I’ve been thinking lately about the term “fag hag.”
I don’t like it.
But: while it’s easy to refer to a straight woman who’s best friends with a gay man or who spends a lot of time with gay men as a fag hag, it’s also a little careless, because “fag hag” has, throughout its brief history (it seems to have arisen in the middle of the twentieth century), almost always had negative connotations.
In the ’40s and ’50s, a fag hag was a straight woman who hung out with gay men because she was lonely, because she couldn’t get a date, because she needed the attention. She was a pathetic figure, deserving of both pity and scorn, and her gay male friends gave her more than enough of both. She hung out with them because she was an outcast from straight society; gay men were the best she could do. They in turn were aware of their status as the dregs, and in justified resentment kept her on the fringes of their company, never fully accepting her, but never fully rejecting her wither, because they knew what it was like to be outcast from straight society.
(Note, please, that I am making explicit the connotations of a term, not describing actual people.)
In the ’60s and ’70s, the meaning of “fag hag” shifted and the term came to describe a woman who was in love with an openly gay man or who only fell in love with openly gay men. Her feelings would never be requited, and she knew her feelings would never be requited, and so once again, though for different reasons, she was a figure of pity and scorn. It’s human nature to feel some measure of contempt, however slight, for somebody who loves you more than you love him or her, and here was someone who was not only always on the wrong side of that equation but also evidently unwilling to do anything about it. And yet, since the men she was in love with, like gay men today, were also all thirteen-year-old girls inside, they felt keenly the pain of unanswered longing. So once again the fag hag was kept on the edge of gay society, never in, never out.
In the ’80s and early ’90s, people began to subvert the meaning of “fag hag” in much the same way they had begun to subvert the meaning of “queer.” They—we, I should say, since by this time I had come prancing out of the womb—took the term “queer” from our oppressors and transformed it into something positive and defiant; once we welcomed the word it lost its power to hurt us and our enemies were left with one weapon fewer. “Fag hag,” too, took on a provocative connotation, denoting a woman happy to flout society’s standards and spend her time with unacceptable people. Both “fag hag” and “queer” came to mean, essentially, “Yes, I’m that thing you’re calling me, and you’re simply too limited to see that it’s a thing to be celebrated.”
“Queer” has pretty much stabilized by now, somewhere in the intersection of sexuality and sociopolitics. It can mean “gay, lesbian, bisexual, transsexual, intersexual, asexual, and/or pansexual”—that is, “not straight”—or sometimes simply “disobedient to sex and gender rules”—and it has become very useful, especially as our understanding of sexuality broadens.
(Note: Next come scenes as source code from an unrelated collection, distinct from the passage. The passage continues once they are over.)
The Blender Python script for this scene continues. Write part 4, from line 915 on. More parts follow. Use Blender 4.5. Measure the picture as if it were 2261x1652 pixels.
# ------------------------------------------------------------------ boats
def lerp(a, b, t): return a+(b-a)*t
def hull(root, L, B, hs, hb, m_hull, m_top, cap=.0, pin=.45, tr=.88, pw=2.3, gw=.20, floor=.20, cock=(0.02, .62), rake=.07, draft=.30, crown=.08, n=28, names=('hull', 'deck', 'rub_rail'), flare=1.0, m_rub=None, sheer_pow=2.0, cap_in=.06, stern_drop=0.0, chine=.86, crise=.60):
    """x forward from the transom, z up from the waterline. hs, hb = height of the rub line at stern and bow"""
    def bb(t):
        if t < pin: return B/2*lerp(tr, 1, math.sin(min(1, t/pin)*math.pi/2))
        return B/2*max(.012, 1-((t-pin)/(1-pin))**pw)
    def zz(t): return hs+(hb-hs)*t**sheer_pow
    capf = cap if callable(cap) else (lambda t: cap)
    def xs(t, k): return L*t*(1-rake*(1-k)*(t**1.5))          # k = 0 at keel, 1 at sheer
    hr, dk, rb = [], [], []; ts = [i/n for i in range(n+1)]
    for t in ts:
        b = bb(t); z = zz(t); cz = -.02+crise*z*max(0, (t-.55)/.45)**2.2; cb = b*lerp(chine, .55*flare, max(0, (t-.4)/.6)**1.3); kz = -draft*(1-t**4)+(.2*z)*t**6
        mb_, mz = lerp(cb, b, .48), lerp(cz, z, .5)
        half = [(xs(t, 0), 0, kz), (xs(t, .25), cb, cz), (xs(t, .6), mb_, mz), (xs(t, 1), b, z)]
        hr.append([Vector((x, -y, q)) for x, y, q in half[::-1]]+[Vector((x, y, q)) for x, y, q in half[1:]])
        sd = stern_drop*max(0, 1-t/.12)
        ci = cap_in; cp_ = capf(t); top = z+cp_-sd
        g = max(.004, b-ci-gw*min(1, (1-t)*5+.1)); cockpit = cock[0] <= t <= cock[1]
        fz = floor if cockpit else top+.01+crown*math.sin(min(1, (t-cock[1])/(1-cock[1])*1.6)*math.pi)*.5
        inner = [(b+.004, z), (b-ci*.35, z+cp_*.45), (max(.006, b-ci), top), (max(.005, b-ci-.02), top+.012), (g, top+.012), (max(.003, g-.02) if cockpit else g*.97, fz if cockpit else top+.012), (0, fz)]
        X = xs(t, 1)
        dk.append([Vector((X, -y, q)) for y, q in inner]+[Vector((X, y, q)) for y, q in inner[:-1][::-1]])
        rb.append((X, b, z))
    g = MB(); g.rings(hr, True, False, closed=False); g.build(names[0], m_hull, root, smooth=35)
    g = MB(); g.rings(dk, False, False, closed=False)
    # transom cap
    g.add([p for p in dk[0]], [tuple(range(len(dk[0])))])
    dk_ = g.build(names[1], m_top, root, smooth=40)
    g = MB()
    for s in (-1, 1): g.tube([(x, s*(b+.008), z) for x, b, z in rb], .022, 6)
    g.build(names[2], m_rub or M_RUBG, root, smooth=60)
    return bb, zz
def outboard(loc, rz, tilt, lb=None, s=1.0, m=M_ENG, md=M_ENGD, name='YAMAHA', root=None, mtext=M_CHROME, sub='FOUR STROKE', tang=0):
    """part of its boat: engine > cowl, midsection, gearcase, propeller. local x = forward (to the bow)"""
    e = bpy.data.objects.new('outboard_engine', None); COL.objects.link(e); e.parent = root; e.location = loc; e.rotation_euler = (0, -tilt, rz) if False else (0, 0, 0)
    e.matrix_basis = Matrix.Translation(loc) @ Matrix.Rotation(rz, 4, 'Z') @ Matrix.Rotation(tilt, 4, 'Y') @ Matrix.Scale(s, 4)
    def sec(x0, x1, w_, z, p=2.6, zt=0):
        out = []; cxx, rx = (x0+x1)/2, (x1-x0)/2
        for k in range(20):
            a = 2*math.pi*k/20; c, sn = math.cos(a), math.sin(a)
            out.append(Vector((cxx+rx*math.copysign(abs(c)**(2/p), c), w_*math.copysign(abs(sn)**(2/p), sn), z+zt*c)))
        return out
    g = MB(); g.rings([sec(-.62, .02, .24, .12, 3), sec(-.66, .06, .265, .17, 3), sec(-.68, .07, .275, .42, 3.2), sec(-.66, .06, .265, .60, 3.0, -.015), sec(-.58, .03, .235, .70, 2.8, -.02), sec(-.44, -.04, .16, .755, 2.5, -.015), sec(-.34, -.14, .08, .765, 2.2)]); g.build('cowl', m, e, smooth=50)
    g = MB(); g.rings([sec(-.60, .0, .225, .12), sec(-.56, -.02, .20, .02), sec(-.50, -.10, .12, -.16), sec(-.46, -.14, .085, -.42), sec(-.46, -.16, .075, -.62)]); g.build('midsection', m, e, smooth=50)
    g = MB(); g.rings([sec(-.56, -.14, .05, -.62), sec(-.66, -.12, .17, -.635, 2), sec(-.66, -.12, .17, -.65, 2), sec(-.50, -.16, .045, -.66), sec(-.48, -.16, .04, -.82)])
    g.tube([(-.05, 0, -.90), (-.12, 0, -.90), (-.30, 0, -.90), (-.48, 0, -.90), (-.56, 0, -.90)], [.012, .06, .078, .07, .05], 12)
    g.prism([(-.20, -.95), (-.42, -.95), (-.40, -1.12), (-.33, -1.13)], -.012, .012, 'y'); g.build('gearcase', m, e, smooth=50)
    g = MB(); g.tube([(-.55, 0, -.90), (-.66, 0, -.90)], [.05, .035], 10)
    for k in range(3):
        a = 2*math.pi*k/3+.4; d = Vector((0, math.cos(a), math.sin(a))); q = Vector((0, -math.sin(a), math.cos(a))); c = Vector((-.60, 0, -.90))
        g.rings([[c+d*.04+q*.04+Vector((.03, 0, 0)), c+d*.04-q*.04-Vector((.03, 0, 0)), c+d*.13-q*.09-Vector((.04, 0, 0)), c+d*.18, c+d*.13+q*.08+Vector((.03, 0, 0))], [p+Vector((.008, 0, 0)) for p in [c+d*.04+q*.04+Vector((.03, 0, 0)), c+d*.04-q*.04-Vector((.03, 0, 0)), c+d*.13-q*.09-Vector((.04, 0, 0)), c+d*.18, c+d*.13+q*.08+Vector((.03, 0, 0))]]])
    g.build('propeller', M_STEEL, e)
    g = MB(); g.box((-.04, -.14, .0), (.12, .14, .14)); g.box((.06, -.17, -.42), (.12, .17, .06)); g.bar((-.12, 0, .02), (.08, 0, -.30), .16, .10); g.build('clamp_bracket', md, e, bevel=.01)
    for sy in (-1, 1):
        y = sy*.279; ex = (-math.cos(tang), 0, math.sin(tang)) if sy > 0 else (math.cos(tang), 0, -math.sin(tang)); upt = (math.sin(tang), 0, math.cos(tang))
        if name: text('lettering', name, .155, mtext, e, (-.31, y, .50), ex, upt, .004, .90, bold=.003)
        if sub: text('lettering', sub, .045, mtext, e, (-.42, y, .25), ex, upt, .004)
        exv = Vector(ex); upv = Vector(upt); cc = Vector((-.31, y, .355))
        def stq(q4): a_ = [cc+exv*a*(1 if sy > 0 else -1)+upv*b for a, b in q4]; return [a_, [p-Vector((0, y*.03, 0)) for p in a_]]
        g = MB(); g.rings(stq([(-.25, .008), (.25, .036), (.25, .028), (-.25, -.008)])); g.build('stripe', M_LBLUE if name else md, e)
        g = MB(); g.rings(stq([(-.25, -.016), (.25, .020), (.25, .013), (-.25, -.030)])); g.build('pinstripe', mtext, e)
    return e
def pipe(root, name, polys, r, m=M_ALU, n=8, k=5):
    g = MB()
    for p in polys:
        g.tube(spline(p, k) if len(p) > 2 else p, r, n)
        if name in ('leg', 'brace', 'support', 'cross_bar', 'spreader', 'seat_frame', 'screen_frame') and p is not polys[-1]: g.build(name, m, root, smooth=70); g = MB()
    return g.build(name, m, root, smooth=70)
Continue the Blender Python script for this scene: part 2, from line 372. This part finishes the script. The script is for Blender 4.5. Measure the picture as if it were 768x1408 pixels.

But here’s the thing that “queer” has going for it that “fag hag” doesn’t: “queer” is and has always been a term that separates us from them. The us and the them have changed over time, but what has stayed the same is that it’s a word that divides.
We’re no longer looking for, however, a term that divides gay men and straight women. If “fag hag” had been appropriated by straight women in the face of sexism and other forms of oppression by gay men, it would be one thing, but that’s not what’s happened. Instead, we’ve tried to change it from a term that separates us into a term that unites us—and I’m not sure that’s possible. A knife can be used as a weapon for good or ill, but no matter what something’s going to get cut apart. I can’t hear “fag hag” without feeling division, and that in fact is exactly the opposite of what I think we want here. Because what we’ve realized is that there’s an affinity between gay men and straight women that often makes us each other’s strongest allies, and that’s a force that invites not defiance or subversion but celebration.
So I don’t know what the right term is. It’s certainly not the unpronounceable “gwlbwlb” (girl who likes boys who like boys). We can’t use “fruit fly,” which has its own distinct meaning, problematic in its own distinct way, of “a straight man who hangs around with gay men.”
I guess for now I’ll use “friend,” but that’s woefully insufficient too.